Carrying his childhood scars, Kaliko spent his teens and early twenties drifting, not especially successful or unsuccessful at anything, he opted to not continue with college. He went on to hold a series of odd jobs. He was a grocery store clerk, corrections officer and even a customer service rep for VoiceStream (later to be known as T-Mobile) meanwhile, he quietly pursued music by rapping and singing, not hewing to any conventional standard for what it should sound like.

“I was just a fan,” he says. “And that allowed me to go in many different directions. I could identify with country songs, gospel songs, Christian rock songs, songs that were meant for dancing, commercial songs, non-commercial songs. I was and still am, a liberal thinker. I enjoyed everything, and through music I could do anything, be anything. Most importantly, I could be myself.”

One artist who appreciated Kaliko’s approach was rapper Tech N9ne. The pair met in 1999, through DJ Icy Roc, who once dated Kaliko’s sister. After paying Tech the whopping sum of $500 to feature on his solo album, the Strange Music co-founder discovered Kaliko’s diverse skill set. He asked him to appear on “Who You Came To See,” from his 2001 album, Anghellic, and then they began performing together locally. It lead to a years-long series of collaborations — Kaliko writing, producing, featuring on, touring with and generally being a musical wunderkind in the Strange Music family.

“It was like I was his musical muse, and he was mine,” says Kaliko. “We learned from each other.

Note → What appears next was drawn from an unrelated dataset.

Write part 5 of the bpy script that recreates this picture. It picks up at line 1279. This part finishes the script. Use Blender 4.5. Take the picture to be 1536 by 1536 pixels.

On stage, in the studio— nobody has believed in me, wanted more for me, wanted the entire world to hear and know and understand my talent, more than him.”

In 2007, Kaliko officially linked with Strange Music. Since then he’s released five albums, each one more confessional, more expressively oddball than the previous. Songs in his oeuvre include: “Bipolar,” “Misunderstood,” “Freaks,” “Rejections,” and “Scars,” as well as appearing on many others, endearing him to society’s misfits. In recent years, he’s also become more clear-headed about who he is and what he wants to do musically.

“For years I rapped and rapped well,” he says. “The fans enjoyed it, I enjoyed it. I made some good music, but it was time to try some new things.”

That much is clear from his new album, Go, where he ditches rapping almost completely. Instead he commands listeners to the dance floor, belts out melodies, softly croons, plaintively coos while generally seeming to enjoy himself more than he ever has before. Yes, nearly a decade into his career, Krizz Kaliko is rebranding, rebirthing — or as he’d say, returning to his roots — as a full-fledged singer. Pop, rock, R&B, trap, funk, no genre is off limits, no scale unsung.

“I just wanted to make timeless music, songs that could play twenty years from now,” he explains. “Go is a roller coaster ride. It starts out as dance, but then there are other parts where one might listen on a pair of headphones, because it’s very meaningful. Other songs you might turn up in your car. Through it all, I’m speaking from the heart.”

The album is chock full of earworms, songs both aesthetically-appeasing, yet also immediately captivating and catchy. Case in point: the brooding “Stop The World;” folky anti-depression ode, “Happy-ish;” or the shout-along “Didn’t Wanna Wake You.” Not completely abandoning hip-hop, songs like “More,” featuring labelmate Stevie Stone, and “Orangutan” — with Strange Music all-stars Tech N9ne, Rittz, Ces Cru, JL, and Wrekonize — invoke the crew’s knowing, trusty Midwestern flavor. Mostly though, Go is a new sound; all frenetic, inspired energy. It’s the biggest, broadest, most accessible project Krizz Kaliko has ever made.

“The truth is I’m an unlikely guy to be a pop star,” he says. “Look at me— I’m a big dude, I have vitiligo, I get anxiety attacks, and I’m bipolar. But Top 40 radio and a global audience, that’s what this music is worthy of. I’ve always been an unlikely dude to do anything, whether it’s music, working with Tech N9ne or even being alive. Frankly, the odds being against me, that’s good, I like that. I have trust that the music will ultimately reign supreme.”